**Written problem**. Type again, exactly, the lines below from the start through the line that includes "46), .4), car, True)".

**Dataset section**.

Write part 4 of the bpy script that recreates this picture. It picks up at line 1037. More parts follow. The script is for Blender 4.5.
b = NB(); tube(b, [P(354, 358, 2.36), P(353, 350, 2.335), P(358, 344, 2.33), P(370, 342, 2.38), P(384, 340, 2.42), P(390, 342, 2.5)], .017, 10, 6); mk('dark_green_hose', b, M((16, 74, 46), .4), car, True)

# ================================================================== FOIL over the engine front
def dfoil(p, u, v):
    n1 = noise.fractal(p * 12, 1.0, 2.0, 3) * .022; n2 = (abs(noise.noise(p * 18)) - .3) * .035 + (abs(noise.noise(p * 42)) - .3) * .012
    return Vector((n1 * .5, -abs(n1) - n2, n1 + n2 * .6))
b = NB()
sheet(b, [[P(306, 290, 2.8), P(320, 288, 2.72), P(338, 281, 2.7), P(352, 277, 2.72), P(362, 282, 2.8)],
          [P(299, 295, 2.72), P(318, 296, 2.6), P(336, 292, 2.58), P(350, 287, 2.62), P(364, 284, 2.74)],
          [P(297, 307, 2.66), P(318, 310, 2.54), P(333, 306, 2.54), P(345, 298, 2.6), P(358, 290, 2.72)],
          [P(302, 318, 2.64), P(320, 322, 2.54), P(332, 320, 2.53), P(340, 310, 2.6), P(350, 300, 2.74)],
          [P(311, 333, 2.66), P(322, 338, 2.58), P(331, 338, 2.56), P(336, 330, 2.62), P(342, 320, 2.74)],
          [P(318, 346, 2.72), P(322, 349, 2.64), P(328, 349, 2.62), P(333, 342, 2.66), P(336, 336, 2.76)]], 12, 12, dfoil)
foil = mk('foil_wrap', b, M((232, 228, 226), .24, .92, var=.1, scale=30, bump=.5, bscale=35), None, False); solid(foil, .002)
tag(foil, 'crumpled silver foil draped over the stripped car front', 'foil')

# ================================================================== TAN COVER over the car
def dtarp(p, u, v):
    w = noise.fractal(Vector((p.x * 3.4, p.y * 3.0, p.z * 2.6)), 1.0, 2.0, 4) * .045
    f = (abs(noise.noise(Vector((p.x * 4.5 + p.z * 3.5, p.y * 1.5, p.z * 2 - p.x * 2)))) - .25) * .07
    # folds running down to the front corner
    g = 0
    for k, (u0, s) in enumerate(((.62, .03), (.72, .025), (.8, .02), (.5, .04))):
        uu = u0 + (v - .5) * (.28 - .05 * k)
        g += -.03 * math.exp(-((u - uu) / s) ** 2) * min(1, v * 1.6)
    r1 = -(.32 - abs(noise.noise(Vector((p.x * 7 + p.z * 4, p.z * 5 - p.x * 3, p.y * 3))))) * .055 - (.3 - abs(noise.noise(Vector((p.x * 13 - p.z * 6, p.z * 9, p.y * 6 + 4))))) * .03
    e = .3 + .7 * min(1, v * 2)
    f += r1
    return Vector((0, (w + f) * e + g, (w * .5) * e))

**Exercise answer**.
Write part 4 of the bpy script that recreates this picture. It picks up at line 1037. More parts follow. The script is for Blender 4.5.
b = NB(); tube(b, [P(354, 358, 2.36), P(353, 350, 2.335), P(358, 344, 2.33), P(370, 342, 2.38), P(384, 340, 2.42), P(390, 342, 2.5)], .017, 10, 6); mk('dark_green_hose', b, M((16, 74, 46), .4), car, True)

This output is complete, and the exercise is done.